“I find television very educating. Every time somebody turns on the set, I go into the other room and read a book.”
Groucho Marx
 
 
"A book is a fragile creature, it suffers the wear of time, it fears rodents, the elements and clumsy hands. so the librarian protects the books not only against mankind but also against nature and devotes his life to this war with the forces of oblivion."   Umberto Eco
 
 
If you've not read Helen Hanff's book 84  Charing Cross Road (1970), a true story about a New York writer and a London bookseller and books and friendship you'll still appreciate her comment "I do love secondhand books that open to the page some previous owner read oftenest."

Hanff and bookseller Frank Doel corresponded as Hanff searched for hundreds of obscure books. Hanff postponed visiting her English friends until too late; Doel died in December 1968  and the bookshop eventually closed. Hanff did finally visit Charing Cross Road and the empty but still standing shop in the summer of 1971, a trip recorded in her 1973 book The Duchess of Bloomsbury Street.

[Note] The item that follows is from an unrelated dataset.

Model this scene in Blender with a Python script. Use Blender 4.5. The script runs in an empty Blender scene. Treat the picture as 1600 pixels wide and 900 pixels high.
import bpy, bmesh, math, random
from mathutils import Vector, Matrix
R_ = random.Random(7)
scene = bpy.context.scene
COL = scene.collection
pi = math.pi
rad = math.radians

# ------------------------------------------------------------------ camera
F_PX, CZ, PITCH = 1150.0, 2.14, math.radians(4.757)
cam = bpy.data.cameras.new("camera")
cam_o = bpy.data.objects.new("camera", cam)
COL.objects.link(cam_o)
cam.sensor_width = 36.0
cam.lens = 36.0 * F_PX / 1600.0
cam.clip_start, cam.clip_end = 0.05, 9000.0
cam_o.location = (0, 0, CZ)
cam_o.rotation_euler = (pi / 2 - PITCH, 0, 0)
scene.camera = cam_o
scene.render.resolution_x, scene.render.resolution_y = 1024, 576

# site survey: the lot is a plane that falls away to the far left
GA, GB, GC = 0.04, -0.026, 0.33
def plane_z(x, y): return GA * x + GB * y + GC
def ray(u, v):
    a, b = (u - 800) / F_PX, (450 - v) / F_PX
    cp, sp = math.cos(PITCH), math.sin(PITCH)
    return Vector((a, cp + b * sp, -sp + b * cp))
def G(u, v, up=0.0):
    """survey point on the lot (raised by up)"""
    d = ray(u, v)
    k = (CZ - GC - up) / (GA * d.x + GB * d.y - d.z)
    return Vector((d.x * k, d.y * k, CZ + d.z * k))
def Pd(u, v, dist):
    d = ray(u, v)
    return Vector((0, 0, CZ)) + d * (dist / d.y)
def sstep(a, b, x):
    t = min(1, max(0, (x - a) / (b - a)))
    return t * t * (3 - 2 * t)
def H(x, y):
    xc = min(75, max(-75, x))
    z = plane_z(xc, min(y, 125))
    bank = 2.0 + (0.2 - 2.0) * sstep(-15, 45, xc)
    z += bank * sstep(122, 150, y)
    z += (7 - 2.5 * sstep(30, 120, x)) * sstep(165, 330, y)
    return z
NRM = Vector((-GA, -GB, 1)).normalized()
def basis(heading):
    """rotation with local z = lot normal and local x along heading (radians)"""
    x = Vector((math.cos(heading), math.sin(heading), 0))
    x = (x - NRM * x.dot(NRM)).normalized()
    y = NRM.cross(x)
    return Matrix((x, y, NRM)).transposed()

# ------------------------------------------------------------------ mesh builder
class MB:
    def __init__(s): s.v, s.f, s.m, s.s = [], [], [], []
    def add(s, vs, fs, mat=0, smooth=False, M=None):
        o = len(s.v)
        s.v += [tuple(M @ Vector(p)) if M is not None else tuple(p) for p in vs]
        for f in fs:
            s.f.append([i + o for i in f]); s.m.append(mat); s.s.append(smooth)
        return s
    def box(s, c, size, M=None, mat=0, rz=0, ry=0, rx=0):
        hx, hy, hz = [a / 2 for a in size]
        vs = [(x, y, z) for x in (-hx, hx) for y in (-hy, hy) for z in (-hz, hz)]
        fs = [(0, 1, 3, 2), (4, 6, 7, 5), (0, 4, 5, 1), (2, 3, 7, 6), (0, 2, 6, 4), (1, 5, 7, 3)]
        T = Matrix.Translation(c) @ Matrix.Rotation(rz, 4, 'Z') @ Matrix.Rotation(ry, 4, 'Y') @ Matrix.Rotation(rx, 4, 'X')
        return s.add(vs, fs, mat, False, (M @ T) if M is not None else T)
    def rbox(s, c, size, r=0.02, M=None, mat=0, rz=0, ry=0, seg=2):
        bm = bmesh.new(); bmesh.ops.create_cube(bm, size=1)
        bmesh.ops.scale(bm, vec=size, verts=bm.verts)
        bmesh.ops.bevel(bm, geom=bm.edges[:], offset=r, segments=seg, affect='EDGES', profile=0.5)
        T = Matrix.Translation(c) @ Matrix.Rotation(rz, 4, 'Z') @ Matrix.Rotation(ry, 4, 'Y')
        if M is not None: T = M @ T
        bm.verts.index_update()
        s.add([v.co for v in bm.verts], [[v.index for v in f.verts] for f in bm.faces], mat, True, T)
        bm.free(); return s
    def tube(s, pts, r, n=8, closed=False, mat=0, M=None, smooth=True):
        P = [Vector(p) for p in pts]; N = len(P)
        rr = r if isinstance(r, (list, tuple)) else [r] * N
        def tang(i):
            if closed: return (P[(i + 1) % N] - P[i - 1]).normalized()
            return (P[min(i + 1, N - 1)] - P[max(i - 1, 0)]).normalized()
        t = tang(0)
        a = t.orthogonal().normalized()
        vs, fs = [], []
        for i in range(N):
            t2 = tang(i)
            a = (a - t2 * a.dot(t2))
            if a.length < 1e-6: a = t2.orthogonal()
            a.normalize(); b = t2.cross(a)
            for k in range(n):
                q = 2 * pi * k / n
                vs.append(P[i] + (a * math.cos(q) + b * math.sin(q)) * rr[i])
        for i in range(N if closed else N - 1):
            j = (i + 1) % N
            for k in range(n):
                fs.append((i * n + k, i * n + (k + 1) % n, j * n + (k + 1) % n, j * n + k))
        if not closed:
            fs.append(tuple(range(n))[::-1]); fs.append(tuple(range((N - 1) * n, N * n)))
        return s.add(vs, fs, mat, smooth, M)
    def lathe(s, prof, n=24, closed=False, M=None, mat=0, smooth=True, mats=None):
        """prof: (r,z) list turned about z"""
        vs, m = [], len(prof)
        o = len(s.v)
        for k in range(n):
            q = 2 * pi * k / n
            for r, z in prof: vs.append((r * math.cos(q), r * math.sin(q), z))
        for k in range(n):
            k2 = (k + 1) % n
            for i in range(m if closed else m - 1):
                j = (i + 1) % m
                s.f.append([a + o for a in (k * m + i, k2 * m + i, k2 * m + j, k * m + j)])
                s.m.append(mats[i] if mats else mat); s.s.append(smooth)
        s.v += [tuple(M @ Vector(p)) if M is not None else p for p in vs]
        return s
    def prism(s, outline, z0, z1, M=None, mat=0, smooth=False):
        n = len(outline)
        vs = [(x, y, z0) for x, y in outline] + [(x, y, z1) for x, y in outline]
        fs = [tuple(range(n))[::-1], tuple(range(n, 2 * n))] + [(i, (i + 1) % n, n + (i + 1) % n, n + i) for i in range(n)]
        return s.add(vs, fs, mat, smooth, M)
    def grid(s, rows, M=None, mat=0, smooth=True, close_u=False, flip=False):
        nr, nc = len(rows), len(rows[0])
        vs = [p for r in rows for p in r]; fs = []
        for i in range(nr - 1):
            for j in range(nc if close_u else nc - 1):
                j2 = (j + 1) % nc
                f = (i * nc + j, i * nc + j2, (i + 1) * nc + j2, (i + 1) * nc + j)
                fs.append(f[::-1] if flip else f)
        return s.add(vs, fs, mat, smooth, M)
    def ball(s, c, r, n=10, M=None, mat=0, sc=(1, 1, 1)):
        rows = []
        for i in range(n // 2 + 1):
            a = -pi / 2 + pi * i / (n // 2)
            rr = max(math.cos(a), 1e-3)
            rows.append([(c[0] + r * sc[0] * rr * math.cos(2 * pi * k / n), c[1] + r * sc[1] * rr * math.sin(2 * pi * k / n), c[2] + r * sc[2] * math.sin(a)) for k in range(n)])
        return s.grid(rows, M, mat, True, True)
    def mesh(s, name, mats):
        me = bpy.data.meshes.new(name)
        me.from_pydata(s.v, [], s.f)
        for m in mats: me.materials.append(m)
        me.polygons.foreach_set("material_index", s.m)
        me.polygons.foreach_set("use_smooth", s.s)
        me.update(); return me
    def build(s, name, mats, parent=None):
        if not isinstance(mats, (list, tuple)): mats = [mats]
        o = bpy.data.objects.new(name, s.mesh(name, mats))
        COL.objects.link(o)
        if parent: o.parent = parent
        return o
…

Don't you just love it when you find that  you and an earlier reader are so wonderfully linked. In fact, it was my good friend Marge who introduced me to the book about30 years ago. She and I were were joined by friendship and a love of books and language.

 
 
Make it a rule never to give a child a book you would not read yourself.
Bernard Shaw
 
 
Information just doesn't float around and get gathered on its own. Libraries give it structure. It's a place that people come to create information and knowledge.
Joyce Ogburn
 
 
Books, the children of the brain.
Jonathan Swift
 
 
Those who say truth is stranger than fiction have wasted their time on poorly written fiction.
Mark Twain
 
 
"A library's function is to give the public in the quickest and cheapeast way information, inspiration, and recreation. If a better way than the book can be found, we should use it."